* **WHAT THE EXERCISE ASKS**
Give the entries again exactly, every one of them.

3D scene scripts
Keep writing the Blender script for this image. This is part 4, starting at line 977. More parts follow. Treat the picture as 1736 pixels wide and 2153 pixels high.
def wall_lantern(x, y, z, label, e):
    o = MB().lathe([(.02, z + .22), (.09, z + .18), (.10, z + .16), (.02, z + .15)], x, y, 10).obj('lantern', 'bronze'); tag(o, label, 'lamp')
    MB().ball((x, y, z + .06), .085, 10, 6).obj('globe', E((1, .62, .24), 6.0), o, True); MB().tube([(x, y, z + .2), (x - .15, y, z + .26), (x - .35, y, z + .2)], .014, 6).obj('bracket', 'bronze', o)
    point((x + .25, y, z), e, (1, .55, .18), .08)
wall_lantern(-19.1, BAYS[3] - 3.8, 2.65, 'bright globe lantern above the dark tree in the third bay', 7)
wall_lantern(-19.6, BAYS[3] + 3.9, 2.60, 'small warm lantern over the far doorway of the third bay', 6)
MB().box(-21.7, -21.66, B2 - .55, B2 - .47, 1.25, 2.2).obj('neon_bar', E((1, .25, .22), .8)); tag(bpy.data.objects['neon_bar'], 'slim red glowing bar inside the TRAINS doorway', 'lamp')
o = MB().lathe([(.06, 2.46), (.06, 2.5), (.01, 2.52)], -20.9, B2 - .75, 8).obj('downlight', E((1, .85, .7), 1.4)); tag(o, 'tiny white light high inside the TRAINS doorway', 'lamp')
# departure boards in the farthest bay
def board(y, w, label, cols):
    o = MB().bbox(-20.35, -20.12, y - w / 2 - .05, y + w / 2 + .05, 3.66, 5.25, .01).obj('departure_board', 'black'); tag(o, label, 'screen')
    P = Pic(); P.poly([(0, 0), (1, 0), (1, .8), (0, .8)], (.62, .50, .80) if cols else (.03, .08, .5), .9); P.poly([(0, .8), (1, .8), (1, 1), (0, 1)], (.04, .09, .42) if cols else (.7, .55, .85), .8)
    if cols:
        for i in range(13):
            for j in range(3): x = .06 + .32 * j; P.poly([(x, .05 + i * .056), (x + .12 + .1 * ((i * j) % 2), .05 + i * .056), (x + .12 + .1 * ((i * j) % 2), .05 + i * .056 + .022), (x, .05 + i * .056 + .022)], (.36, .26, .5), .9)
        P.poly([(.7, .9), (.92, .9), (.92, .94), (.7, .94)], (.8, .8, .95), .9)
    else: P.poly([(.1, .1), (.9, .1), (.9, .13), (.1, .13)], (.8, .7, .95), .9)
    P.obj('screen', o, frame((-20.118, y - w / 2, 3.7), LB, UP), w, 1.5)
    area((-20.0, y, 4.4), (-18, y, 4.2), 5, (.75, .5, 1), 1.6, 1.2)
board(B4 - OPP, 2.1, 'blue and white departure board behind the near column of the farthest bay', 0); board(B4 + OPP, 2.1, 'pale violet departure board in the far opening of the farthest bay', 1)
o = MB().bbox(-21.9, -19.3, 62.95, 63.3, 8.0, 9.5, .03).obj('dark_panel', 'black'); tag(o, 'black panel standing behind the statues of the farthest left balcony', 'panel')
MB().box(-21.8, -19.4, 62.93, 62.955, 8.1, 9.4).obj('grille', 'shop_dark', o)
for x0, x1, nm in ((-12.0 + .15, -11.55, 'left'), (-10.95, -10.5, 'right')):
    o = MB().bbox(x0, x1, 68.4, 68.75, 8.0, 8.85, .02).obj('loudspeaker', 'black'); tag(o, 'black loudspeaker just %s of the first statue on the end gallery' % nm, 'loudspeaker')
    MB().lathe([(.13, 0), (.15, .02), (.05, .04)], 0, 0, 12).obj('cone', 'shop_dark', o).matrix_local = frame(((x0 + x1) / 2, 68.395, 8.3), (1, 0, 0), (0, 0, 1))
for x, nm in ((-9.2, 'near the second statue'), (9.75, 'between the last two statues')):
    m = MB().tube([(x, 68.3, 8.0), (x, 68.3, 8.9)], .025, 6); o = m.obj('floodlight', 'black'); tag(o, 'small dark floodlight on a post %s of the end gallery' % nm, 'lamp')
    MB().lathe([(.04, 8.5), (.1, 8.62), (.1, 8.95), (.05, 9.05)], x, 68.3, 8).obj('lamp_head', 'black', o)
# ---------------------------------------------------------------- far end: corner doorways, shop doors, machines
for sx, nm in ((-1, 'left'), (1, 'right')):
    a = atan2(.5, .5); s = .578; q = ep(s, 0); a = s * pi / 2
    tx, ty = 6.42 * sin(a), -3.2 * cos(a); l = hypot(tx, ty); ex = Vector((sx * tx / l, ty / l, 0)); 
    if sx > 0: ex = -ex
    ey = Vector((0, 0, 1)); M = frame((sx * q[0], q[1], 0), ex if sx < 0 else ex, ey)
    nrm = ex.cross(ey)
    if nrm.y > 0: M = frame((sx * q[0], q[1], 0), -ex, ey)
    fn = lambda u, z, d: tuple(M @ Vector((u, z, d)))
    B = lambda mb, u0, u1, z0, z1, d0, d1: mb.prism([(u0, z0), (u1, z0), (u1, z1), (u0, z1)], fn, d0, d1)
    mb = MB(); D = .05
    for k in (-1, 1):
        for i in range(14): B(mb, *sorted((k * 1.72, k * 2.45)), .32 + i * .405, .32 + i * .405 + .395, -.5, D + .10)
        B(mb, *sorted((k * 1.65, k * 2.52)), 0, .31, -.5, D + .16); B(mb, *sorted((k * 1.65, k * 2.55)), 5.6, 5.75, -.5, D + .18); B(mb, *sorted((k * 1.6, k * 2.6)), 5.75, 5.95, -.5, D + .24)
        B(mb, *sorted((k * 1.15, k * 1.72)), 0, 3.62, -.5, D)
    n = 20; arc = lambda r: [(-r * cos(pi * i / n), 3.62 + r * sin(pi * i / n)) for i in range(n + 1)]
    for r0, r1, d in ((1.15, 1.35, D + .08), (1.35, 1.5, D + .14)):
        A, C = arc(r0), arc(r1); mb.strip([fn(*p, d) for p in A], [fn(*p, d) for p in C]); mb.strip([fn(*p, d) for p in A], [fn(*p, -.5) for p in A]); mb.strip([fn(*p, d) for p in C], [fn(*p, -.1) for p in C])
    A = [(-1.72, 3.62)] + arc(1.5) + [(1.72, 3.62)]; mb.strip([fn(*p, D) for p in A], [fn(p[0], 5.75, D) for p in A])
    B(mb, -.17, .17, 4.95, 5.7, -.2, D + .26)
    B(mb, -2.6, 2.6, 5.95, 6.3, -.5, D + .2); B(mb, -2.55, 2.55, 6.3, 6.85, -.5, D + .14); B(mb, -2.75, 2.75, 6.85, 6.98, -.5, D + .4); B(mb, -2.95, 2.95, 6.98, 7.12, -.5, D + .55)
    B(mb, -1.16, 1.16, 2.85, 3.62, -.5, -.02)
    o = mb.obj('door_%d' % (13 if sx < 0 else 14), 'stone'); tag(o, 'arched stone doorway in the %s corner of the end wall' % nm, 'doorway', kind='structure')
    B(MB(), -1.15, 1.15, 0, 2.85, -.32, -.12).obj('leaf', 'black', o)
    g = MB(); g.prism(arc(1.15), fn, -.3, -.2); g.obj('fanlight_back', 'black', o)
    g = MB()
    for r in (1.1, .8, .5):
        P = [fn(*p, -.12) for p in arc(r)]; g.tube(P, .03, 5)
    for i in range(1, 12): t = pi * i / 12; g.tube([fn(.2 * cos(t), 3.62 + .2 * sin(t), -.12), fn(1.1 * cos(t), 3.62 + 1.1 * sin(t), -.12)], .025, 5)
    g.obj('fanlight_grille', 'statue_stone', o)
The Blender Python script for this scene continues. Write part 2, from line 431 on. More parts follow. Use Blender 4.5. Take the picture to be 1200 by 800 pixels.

* **THE COMPLETED TASK**
Keep writing the Blender script for this image. This is part 4, starting at line 977. More parts follow. Treat the picture as 1736 pixels wide and 2153 pixels high.
def wall_lantern(x, y, z, label, e):
    o = MB().lathe([(.02, z + .22), (.09, z + .18), (.10, z + .16), (.02, z + .15)], x, y, 10).obj('lantern', 'bronze'); tag(o, label, 'lamp')
    MB().ball((x, y, z + .06), .085, 10, 6).obj('globe', E((1, .62, .24), 6.0), o, True); MB().tube([(x, y, z + .2), (x - .15, y, z + .26), (x - .35, y, z + .2)], .014, 6).obj('bracket', 'bronze', o)
    point((x + .25, y, z), e, (1, .55, .18), .08)
wall_lantern(-19.1, BAYS[3] - 3.8, 2.65, 'bright globe lantern above the dark tree in the third bay', 7)
wall_lantern(-19.6, BAYS[3] + 3.9, 2.60, 'small warm lantern over the far doorway of the third bay', 6)
MB().box(-21.7, -21.66, B2 - .55, B2 - .47, 1.25, 2.2).obj('neon_bar', E((1, .25, .22), .8)); tag(bpy.data.objects['neon_bar'], 'slim red glowing bar inside the TRAINS doorway', 'lamp')
o = MB().lathe([(.06, 2.46), (.06, 2.5), (.01, 2.52)], -20.9, B2 - .75, 8).obj('downlight', E((1, .85, .7), 1.4)); tag(o, 'tiny white light high inside the TRAINS doorway', 'lamp')
# departure boards in the farthest bay
def board(y, w, label, cols):
    o = MB().bbox(-20.35, -20.12, y - w / 2 - .05, y + w / 2 + .05, 3.66, 5.25, .01).obj('departure_board', 'black'); tag(o, label, 'screen')
    P = Pic(); P.poly([(0, 0), (1, 0), (1, .8), (0, .8)], (.62, .50, .80) if cols else (.03, .08, .5), .9); P.poly([(0, .8), (1, .8), (1, 1), (0, 1)], (.04, .09, .42) if cols else (.7, .55, .85), .8)
    if cols:
        for i in range(13):
            for j in range(3): x = .06 + .32 * j; P.poly([(x, .05 + i * .056), (x + .12 + .1 * ((i * j) % 2), .05 + i * .056), (x + .12 + .1 * ((i * j) % 2), .05 + i * .056 + .022), (x, .05 + i * .056 + .022)], (.36, .26, .5), .9)
        P.poly([(.7, .9), (.92, .9), (.92, .94), (.7, .94)], (.8, .8, .95), .9)
    else: P.poly([(.1, .1), (.9, .1), (.9, .13), (.1, .13)], (.8, .7, .95), .9)
    P.obj('screen', o, frame((-20.118, y - w / 2, 3.7), LB, UP), w, 1.5)
    area((-20.0, y, 4.4), (-18, y, 4.2), 5, (.75, .5, 1), 1.6, 1.2)
board(B4 - OPP, 2.1, 'blue and white departure board behind the near column of the farthest bay', 0); board(B4 + OPP, 2.1, 'pale violet departure board in the far opening of the farthest bay', 1)
o = MB().bbox(-21.9, -19.3, 62.95, 63.3, 8.0, 9.5, .03).obj('dark_panel', 'black'); tag(o, 'black panel standing behind the statues of the farthest left balcony', 'panel')
MB().box(-21.8, -19.4, 62.93, 62.955, 8.1, 9.4).obj('grille', 'shop_dark', o)
for x0, x1, nm in ((-12.0 + .15, -11.55, 'left'), (-10.95, -10.5, 'right')):
    o = MB().bbox(x0, x1, 68.4, 68.75, 8.0, 8.85, .02).obj('loudspeaker', 'black'); tag(o, 'black loudspeaker just %s of the first statue on the end gallery' % nm, 'loudspeaker')
    MB().lathe([(.13, 0), (.15, .02), (.05, .04)], 0, 0, 12).obj('cone', 'shop_dark', o).matrix_local = frame(((x0 + x1) / 2, 68.395, 8.3), (1, 0, 0), (0, 0, 1))
for x, nm in ((-9.2, 'near the second statue'), (9.75, 'between the last two statues')):
    m = MB().tube([(x, 68.3, 8.0), (x, 68.3, 8.9)], .025, 6); o = m.obj('floodlight', 'black'); tag(o, 'small dark floodlight on a post %s of the end gallery' % nm, 'lamp')
    MB().lathe([(.04, 8.5), (.1, 8.62), (.1, 8.95), (.05, 9.05)], x, 68.3, 8).obj('lamp_head', 'black', o)
# ---------------------------------------------------------------- far end: corner doorways, shop doors, machines
for sx, nm in ((-1, 'left'), (1, 'right')):
    a = atan2(.5, .5); s = .578; q = ep(s, 0); a = s * pi / 2
    tx, ty = 6.42 * sin(a), -3.2 * cos(a); l = hypot(tx, ty); ex = Vector((sx * tx / l, ty / l, 0)); 
    if sx > 0: ex = -ex
    ey = Vector((0, 0, 1)); M = frame((sx * q[0], q[1], 0), ex if sx < 0 else ex, ey)
    nrm = ex.cross(ey)
    if nrm.y > 0: M = frame((sx * q[0], q[1], 0), -ex, ey)
    fn = lambda u, z, d: tuple(M @ Vector((u, z, d)))
    B = lambda mb, u0, u1, z0, z1, d0, d1: mb.prism([(u0, z0), (u1, z0), (u1, z1), (u0, z1)], fn, d0, d1)
    mb = MB(); D = .05
    for k in (-1, 1):
        for i in range(14): B(mb, *sorted((k * 1.72, k * 2.45)), .32 + i * .405, .32 + i * .405 + .395, -.5, D + .10)
        B(mb, *sorted((k * 1.65, k * 2.52)), 0, .31, -.5, D + .16); B(mb, *sorted((k * 1.65, k * 2.55)), 5.6, 5.75, -.5, D + .18); B(mb, *sorted((k * 1.6, k * 2.6)), 5.75, 5.95, -.5, D + .24)
        B(mb, *sorted((k * 1.15, k * 1.72)), 0, 3.62, -.5, D)
    n = 20; arc = lambda r: [(-r * cos(pi * i / n), 3.62 + r * sin(pi * i / n)) for i in range(n + 1)]
    for r0, r1, d in ((1.15, 1.35, D + .08), (1.35, 1.5, D + .14)):
        A, C = arc(r0), arc(r1); mb.strip([fn(*p, d) for p in A], [fn(*p, d) for p in C]); mb.strip([fn(*p, d) for p in A], [fn(*p, -.5) for p in A]); mb.strip([fn(*p, d) for p in C], [fn(*p, -.1) for p in C])
    A = [(-1.72, 3.62)] + arc(1.5) + [(1.72, 3.62)]; mb.strip([fn(*p, D) for p in A], [fn(p[0], 5.75, D) for p in A])
    B(mb, -.17, .17, 4.95, 5.7, -.2, D + .26)
    B(mb, -2.6, 2.6, 5.95, 6.3, -.5, D + .2); B(mb, -2.55, 2.55, 6.3, 6.85, -.5, D + .14); B(mb, -2.75, 2.75, 6.85, 6.98, -.5, D + .4); B(mb, -2.95, 2.95, 6.98, 7.12, -.5, D + .55)
    B(mb, -1.16, 1.16, 2.85, 3.62, -.5, -.02)
    o = mb.obj('door_%d' % (13 if sx < 0 else 14), 'stone'); tag(o, 'arched stone doorway in the %s corner of the end wall' % nm, 'doorway', kind='structure')
    B(MB(), -1.15, 1.15, 0, 2.85, -.32, -.12).obj('leaf', 'black', o)
    g = MB(); g.prism(arc(1.15), fn, -.3, -.2); g.obj('fanlight_back', 'black', o)
    g = MB()
    for r in (1.1, .8, .5):
        P = [fn(*p, -.12) for p in arc(r)]; g.tube(P, .03, 5)
    for i in range(1, 12): t = pi * i / 12; g.tube([fn(.2 * cos(t), 3.62 + .2 * sin(t), -.12), fn(1.1 * cos(t), 3.62 + 1.1 * sin(t), -.12)], .025, 5)
    g.obj('fanlight_grille', 'statue_stone', o)
The Blender Python script for this scene continues. Write part 2, from line 431 on. More parts follow. Use Blender 4.5. Take the picture to be 1200 by 800 pixels.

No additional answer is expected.